You included two songs (“Scream” and “Qurispy”) on your new EP that are each less than a minute long. What was your artistic aim in doing that?

This first EP is a part of a full-length album, and the interludes represent a continuation of a feeling or a point in time between two songs. Sometimes a feeling can’t be summed up in one song, and sometimes we need a breather. I feel that these two interludes, and the one that will be on Pt. 2, give the necessary feeling the time it asks for, and allow a moment for processing.

I love the lyrics in your song “Romantic.” (“Wrecked my car, broke my heart like I planned it, somehow it’s still romantic”) What’s the story behind this great song?

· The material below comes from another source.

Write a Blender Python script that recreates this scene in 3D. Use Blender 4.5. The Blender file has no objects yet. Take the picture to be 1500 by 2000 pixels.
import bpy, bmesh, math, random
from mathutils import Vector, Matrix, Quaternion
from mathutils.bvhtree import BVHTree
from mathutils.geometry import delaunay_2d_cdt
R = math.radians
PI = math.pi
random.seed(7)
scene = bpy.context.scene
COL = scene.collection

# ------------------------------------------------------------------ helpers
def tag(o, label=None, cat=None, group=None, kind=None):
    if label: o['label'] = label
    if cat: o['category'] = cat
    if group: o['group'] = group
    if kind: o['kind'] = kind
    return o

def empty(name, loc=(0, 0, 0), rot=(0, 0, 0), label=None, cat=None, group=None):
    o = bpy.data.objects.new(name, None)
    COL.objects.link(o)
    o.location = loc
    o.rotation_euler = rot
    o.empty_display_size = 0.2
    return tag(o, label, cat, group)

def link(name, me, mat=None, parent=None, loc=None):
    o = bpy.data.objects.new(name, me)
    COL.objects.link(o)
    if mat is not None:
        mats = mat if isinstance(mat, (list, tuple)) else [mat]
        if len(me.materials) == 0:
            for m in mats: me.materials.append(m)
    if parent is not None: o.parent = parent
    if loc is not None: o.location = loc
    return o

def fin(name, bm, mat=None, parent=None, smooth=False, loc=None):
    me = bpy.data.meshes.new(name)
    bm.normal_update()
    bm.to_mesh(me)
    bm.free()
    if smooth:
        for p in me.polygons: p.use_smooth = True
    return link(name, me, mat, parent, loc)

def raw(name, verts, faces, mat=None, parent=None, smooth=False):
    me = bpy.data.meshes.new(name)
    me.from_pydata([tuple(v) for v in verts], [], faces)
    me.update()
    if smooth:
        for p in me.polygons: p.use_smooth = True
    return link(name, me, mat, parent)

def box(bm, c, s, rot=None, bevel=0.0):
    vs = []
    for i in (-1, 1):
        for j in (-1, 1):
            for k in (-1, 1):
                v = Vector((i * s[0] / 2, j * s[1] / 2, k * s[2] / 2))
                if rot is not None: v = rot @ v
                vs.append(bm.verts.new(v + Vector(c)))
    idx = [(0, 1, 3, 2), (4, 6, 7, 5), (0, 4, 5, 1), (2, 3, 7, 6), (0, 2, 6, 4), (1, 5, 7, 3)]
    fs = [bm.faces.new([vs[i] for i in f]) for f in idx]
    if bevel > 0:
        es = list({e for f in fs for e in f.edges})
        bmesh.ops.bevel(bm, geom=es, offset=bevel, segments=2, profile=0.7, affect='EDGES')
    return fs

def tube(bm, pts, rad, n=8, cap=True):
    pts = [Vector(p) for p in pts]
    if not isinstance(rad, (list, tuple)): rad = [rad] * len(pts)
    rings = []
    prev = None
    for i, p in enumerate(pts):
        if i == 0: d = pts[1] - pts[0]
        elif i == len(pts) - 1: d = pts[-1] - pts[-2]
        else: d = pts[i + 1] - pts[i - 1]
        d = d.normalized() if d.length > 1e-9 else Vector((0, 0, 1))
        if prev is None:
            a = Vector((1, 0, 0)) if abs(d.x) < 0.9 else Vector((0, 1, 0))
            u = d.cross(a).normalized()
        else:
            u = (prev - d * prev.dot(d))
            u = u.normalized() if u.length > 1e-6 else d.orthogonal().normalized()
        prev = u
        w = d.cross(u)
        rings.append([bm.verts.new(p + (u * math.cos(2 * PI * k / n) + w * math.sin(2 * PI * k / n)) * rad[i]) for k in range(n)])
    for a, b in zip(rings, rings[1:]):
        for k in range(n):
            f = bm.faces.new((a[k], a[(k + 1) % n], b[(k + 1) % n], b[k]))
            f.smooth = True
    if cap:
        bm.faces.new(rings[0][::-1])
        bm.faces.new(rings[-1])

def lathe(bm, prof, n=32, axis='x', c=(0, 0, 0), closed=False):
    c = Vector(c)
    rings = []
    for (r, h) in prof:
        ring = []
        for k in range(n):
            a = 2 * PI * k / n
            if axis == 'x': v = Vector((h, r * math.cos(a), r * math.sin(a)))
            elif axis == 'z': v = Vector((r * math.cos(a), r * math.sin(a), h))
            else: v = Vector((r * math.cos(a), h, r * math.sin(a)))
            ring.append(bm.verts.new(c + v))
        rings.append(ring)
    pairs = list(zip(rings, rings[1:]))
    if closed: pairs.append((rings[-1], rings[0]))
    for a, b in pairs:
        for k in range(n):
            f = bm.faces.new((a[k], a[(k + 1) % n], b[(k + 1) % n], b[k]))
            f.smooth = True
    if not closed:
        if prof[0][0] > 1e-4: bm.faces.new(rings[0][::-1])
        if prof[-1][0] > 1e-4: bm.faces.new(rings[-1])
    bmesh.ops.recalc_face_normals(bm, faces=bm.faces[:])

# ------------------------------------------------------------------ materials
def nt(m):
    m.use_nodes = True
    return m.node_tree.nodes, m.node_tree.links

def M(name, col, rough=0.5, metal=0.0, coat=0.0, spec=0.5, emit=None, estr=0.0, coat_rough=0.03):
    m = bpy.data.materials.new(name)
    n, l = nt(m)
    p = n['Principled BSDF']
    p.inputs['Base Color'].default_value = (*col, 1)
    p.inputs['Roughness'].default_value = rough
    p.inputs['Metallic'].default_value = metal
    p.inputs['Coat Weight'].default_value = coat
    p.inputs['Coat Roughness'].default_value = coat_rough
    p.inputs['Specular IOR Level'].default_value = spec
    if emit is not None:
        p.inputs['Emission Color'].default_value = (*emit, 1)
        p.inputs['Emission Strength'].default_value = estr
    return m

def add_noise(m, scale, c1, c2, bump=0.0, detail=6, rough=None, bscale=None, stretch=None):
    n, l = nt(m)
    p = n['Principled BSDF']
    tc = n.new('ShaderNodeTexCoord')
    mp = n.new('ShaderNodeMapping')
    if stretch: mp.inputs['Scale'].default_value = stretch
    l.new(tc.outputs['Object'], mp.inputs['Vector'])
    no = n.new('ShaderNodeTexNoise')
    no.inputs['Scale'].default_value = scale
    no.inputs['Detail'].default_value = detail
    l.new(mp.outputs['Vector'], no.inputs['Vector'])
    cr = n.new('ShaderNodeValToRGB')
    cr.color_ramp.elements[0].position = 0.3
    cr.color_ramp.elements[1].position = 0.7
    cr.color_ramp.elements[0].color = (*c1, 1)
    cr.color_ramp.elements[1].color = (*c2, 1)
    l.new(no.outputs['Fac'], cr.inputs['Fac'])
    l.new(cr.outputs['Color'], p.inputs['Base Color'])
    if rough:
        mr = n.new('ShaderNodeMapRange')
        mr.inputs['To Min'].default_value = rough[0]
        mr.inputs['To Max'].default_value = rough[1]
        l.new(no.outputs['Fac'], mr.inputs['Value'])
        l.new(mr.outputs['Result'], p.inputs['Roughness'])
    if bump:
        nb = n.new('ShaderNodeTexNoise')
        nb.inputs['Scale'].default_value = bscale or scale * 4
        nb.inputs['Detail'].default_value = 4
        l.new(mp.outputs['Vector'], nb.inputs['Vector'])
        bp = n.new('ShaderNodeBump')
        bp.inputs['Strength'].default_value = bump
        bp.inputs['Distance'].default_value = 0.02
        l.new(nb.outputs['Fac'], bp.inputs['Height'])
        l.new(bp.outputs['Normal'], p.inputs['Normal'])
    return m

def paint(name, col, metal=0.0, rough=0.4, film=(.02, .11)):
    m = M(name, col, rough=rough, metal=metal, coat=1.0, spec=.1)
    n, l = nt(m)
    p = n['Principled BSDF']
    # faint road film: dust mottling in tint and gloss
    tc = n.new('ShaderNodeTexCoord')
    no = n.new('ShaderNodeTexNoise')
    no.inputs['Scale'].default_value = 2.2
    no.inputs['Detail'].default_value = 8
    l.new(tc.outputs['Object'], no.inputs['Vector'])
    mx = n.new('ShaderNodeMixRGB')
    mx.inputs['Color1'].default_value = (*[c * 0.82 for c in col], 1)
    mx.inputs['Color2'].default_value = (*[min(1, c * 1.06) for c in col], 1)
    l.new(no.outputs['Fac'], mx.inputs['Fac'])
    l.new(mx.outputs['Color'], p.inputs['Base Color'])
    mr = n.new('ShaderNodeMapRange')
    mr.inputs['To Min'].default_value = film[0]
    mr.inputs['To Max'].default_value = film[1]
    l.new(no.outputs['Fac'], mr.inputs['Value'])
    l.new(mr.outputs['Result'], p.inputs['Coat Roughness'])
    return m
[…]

This song is sort of my love song to the world – written when all of those things had just happened (broken heart, totaled car), at a point where I thought I had hit a rock-bottom low. I woke up one day and was experiencing some of the most heart-wrenching feelings I had ever felt, and looked around and was still able to acknowledge the beauty in the world and in the ability to feel those feelings. I had a moment where I realized that every moment is a gift, even the ones that are simultaneously challenging. 

That felt like what romance means to me. It’s not always easy, but it’s always beautiful.

You seem so artistically courageous, yet the new EP is titled Scared Of Everything, Part I. Why did you choose that title?

I think being courageous and bold is a choice, while being scared is not always something we can avoid. I’m sort of always scared. I just do things anyway. This EP is about trudging through that fear, and allowing yourself to swing and miss, and learn shit the hard way, over and over again. It’s about letting it be okay to be scared, as long as some of it is moved through and learned from.